[Task prompt] Repeat the data that follows, word for word, without the images.

--- Start of Material provided ---

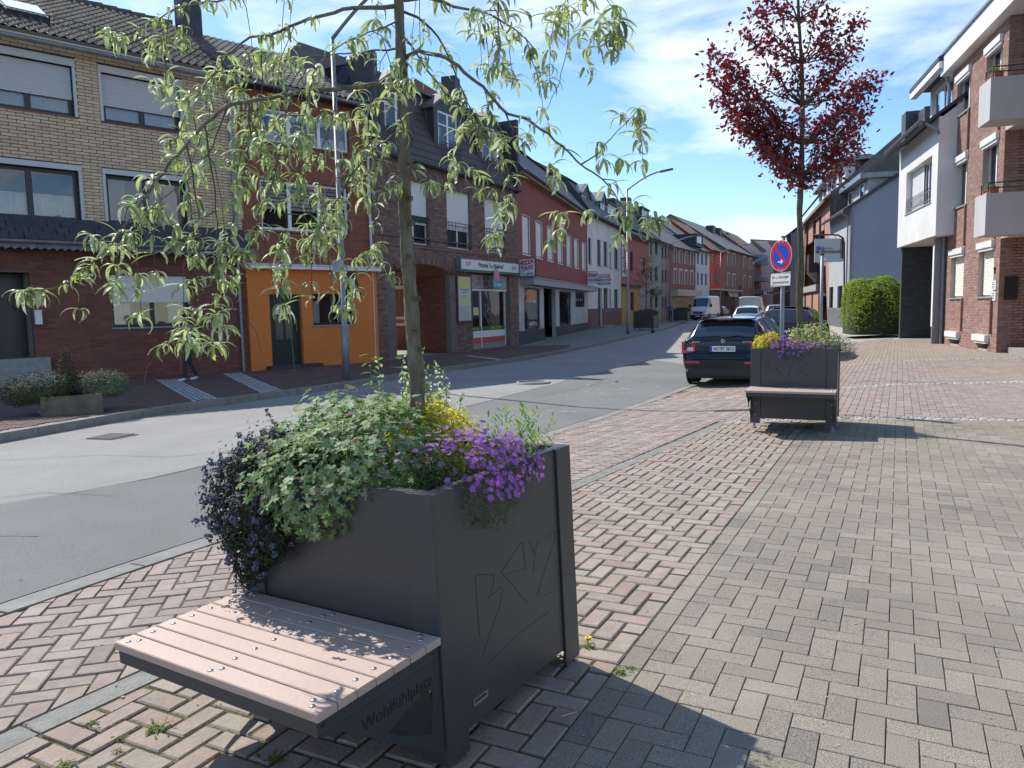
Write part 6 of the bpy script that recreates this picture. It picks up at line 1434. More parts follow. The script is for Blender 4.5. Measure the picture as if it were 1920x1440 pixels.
M_PINKR=mat('salmon_render',(.42,.13,.115),.9,var=(.46,.16,.14),scale=.7); M_YREND=mat('yellow_render',(.50,.33,.11),.9,var=.9,scale=1)
M_GRNR=mat('grey_green_render',(.33,.36,.31),.9,var=.9,scale=1); M_DPINK=mat('dusty_pink_render',(.33,.25,.23),.9,var=.9,scale=1); M_GRYR=mat('grey_render',(.27,.28,.28),.9,var=.85,scale=1)
u6a=0; u6b=F6.px(1217,560)[0]; u7b=F6.px(1239,560)[0]; u8b=F6.L; ve6=F6.px(1190,442)[1]; ve8=F6.px(1240,453)[1]
print('F6',u6b,u7b,u8b,ve6,ve8)
H6=simple_house('salmon pink house with ochre yellow ground floor beside the white house','x' and F6,u6a,u6b,ve6,M_PINKR,[vr(1181,1187,472,509,F=F6),vr(1202,1210,484,513,F=F6),vr(1181,1188,548,582,F=F6)],M_LEADDK,M_TILEF,ground=None)
mb=MB(); rr=vr(1181,1188,548,582,F=F6); vg=F6.px(1190,538)[1]
for a,b,c,d in ((0,rr[0],-.4,vg),(rr[1],u6b*.62,-.4,vg),(rr[0],rr[1],rr[3],vg),(rr[0],rr[1],-.4,rr[2])): mb.fb(F6,a,b,c,d,.003,.05)
obj('ground_floor_front',mb,M_YREND,H6); mb=MB(); mb.fb(F6,0,u6b*.63,vg,vg+.12,.003,.3); obj('ledge',mb,M_LEADDK,H6); mb=MB(); mb.fb(F6,u6b*.63,u6b,-.4,vg-.02,.003,.04); obj('tiled_front',mb,mat('mosaic_front',(.35,.40,.42),.5,var=(.12,.14,.16),scale=30),H6)
def colw(xs,rows,F): return [vr(a,b,c,d,F=F) for (a,b) in xs for (c,d) in rows]
H7=simple_house('narrow grey-green rendered house with dark windows behind the street tree',F6,u6b,u7b,F6.px(1228,449)[1],M_GRNR,colw([(1219,1223),(1228,1233)],[(452,478),(500,526),(556,576)],F6)[:6],M_DFRAME,M_TILEF)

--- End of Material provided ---

[Answer for this exercise]
Write part 6 of the bpy script that recreates this picture. It picks up at line 1434. More parts follow. The script is for Blender 4.5. Measure the picture as if it were 1920x1440 pixels.
M_PINKR=mat('salmon_render',(.42,.13,.115),.9,var=(.46,.16,.14),scale=.7); M_YREND=mat('yellow_render',(.50,.33,.11),.9,var=.9,scale=1)
M_GRNR=mat('grey_green_render',(.33,.36,.31),.9,var=.9,scale=1); M_DPINK=mat('dusty_pink_render',(.33,.25,.23),.9,var=.9,scale=1); M_GRYR=mat('grey_render',(.27,.28,.28),.9,var=.85,scale=1)
u6a=0; u6b=F6.px(1217,560)[0]; u7b=F6.px(1239,560)[0]; u8b=F6.L; ve6=F6.px(1190,442)[1]; ve8=F6.px(1240,453)[1]
print('F6',u6b,u7b,u8b,ve6,ve8)
H6=simple_house('salmon pink house with ochre yellow ground floor beside the white house','x' and F6,u6a,u6b,ve6,M_PINKR,[vr(1181,1187,472,509,F=F6),vr(1202,1210,484,513,F=F6),vr(1181,1188,548,582,F=F6)],M_LEADDK,M_TILEF,ground=None)
mb=MB(); rr=vr(1181,1188,548,582,F=F6); vg=F6.px(1190,538)[1]
for a,b,c,d in ((0,rr[0],-.4,vg),(rr[1],u6b*.62,-.4,vg),(rr[0],rr[1],rr[3],vg),(rr[0],rr[1],-.4,rr[2])): mb.fb(F6,a,b,c,d,.003,.05)
obj('ground_floor_front',mb,M_YREND,H6); mb=MB(); mb.fb(F6,0,u6b*.63,vg,vg+.12,.003,.3); obj('ledge',mb,M_LEADDK,H6); mb=MB(); mb.fb(F6,u6b*.63,u6b,-.4,vg-.02,.003,.04); obj('tiled_front',mb,mat('mosaic_front',(.35,.40,.42),.5,var=(.12,.14,.16),scale=30),H6)
def colw(xs,rows,F): return [vr(a,b,c,d,F=F) for (a,b) in xs for (c,d) in rows]
H7=simple_house('narrow grey-green rendered house with dark windows behind the street tree',F6,u6b,u7b,F6.px(1228,449)[1],M_GRNR,colw([(1219,1223),(1228,1233)],[(452,478),(500,526),(556,576)],F6)[:6],M_DFRAME,M_TILEF)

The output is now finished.